### Source data
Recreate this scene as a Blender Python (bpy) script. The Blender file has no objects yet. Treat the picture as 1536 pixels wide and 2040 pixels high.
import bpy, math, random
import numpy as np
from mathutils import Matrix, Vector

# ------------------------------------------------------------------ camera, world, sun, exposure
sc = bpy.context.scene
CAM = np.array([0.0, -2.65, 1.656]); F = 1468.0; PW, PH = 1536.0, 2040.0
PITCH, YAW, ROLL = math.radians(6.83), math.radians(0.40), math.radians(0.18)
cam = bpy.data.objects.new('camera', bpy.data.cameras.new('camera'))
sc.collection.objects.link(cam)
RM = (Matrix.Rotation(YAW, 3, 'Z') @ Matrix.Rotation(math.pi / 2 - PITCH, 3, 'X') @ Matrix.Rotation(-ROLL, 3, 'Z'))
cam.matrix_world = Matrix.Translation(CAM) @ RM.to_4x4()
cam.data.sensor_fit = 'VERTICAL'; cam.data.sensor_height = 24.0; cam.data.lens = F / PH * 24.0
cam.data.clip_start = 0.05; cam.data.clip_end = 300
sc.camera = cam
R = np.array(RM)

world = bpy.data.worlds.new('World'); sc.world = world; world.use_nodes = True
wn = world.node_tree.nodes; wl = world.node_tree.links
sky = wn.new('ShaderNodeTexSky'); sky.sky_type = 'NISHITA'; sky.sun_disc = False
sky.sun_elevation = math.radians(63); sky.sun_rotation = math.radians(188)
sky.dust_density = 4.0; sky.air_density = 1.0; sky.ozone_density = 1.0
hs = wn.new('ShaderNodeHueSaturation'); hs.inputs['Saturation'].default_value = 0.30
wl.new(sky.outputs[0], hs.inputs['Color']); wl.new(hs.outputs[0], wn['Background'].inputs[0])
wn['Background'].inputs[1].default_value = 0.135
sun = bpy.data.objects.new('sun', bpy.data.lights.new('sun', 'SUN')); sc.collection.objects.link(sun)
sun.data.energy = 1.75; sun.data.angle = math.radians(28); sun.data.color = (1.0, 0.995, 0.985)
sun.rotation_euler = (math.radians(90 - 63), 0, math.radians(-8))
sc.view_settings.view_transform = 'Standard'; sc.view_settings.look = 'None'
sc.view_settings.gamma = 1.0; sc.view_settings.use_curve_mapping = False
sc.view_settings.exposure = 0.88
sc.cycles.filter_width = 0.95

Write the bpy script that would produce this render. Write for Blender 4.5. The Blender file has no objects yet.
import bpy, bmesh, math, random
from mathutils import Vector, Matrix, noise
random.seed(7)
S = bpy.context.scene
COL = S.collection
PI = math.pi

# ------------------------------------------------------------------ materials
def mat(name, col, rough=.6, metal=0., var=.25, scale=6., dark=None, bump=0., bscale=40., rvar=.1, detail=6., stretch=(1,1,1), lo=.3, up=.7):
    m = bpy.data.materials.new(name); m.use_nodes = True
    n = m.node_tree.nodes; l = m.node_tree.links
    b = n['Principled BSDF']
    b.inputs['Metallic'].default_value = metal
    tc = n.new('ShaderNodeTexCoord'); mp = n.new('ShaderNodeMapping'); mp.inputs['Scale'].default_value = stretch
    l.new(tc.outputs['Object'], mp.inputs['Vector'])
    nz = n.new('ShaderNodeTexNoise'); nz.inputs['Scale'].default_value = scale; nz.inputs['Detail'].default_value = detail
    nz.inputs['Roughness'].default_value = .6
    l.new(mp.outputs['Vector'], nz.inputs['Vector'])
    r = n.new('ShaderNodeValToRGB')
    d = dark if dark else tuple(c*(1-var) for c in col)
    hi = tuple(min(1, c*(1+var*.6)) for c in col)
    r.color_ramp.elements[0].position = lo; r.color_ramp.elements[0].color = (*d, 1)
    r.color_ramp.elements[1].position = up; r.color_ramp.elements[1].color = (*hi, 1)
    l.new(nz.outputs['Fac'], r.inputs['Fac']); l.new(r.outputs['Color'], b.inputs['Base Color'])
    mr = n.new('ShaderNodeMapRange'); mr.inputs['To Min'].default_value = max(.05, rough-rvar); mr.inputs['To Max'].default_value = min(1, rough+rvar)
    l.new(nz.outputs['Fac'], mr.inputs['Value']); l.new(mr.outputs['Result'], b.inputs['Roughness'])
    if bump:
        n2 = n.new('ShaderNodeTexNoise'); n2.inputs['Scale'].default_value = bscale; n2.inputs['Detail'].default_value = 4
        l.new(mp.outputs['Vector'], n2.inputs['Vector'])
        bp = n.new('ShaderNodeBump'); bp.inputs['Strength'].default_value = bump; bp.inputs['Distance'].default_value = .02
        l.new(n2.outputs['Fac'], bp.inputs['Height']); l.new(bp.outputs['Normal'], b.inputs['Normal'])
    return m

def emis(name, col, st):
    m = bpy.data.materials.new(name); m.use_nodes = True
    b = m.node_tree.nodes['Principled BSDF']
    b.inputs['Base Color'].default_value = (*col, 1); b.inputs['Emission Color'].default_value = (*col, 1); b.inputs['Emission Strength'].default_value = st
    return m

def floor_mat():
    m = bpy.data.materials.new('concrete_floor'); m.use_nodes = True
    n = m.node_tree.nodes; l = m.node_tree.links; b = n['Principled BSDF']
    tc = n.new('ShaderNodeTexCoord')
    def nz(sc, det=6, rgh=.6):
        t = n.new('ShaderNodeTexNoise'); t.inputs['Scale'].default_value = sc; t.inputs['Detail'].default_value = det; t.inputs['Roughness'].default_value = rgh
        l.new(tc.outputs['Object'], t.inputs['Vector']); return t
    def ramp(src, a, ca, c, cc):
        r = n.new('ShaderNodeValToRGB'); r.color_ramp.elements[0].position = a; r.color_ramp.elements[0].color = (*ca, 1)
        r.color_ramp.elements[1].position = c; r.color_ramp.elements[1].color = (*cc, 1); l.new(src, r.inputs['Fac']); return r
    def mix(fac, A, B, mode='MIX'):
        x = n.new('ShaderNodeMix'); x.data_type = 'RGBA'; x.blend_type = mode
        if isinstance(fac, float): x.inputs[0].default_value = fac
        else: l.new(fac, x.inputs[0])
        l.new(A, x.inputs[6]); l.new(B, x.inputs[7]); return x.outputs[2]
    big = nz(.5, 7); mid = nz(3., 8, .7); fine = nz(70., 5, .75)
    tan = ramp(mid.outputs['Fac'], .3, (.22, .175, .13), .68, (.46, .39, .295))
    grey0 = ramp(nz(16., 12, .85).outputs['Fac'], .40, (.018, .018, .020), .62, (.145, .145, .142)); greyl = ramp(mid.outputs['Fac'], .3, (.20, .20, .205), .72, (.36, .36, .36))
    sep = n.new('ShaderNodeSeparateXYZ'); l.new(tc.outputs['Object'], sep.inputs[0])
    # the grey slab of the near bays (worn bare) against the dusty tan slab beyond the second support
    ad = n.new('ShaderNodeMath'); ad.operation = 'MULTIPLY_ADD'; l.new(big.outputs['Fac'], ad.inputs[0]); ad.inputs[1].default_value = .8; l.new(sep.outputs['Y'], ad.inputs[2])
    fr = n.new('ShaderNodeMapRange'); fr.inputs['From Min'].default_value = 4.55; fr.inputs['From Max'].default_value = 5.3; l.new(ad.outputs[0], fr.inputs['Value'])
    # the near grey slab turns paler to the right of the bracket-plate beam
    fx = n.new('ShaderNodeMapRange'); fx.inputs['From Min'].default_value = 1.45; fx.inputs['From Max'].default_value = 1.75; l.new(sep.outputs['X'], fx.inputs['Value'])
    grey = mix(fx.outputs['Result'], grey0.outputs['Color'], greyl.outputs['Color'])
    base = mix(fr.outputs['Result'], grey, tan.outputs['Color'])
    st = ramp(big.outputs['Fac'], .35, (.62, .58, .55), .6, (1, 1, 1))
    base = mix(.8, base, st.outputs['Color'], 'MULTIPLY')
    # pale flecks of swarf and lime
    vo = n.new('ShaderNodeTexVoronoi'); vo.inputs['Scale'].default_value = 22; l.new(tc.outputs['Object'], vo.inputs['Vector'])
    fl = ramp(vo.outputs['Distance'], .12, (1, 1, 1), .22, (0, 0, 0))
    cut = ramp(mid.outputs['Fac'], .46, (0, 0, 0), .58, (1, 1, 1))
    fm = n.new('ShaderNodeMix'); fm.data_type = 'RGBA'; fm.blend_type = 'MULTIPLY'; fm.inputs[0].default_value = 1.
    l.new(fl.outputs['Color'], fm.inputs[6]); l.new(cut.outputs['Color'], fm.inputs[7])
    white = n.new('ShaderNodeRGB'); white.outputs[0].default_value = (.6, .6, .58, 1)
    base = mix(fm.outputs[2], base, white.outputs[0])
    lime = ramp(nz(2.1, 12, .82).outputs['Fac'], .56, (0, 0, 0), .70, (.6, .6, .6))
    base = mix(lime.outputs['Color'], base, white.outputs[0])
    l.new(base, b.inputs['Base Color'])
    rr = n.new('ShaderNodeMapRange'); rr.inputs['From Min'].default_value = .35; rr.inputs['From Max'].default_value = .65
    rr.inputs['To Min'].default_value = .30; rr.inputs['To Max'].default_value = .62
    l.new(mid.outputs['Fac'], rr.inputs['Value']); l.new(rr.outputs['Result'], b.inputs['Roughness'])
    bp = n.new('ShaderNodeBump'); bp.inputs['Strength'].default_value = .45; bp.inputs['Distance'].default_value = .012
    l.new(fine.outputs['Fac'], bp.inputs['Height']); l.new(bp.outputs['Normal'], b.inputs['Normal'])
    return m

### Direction
Write out exactly the lines running from the line containing "Write the bpy" to the line containing "PI = math.pi", with both of those lines included.

### Result
Write the bpy script that would produce this render. Write for Blender 4.5. The Blender file has no objects yet.
import bpy, bmesh, math, random
from mathutils import Vector, Matrix, noise
random.seed(7)
S = bpy.context.scene
COL = S.collection
PI = math.pi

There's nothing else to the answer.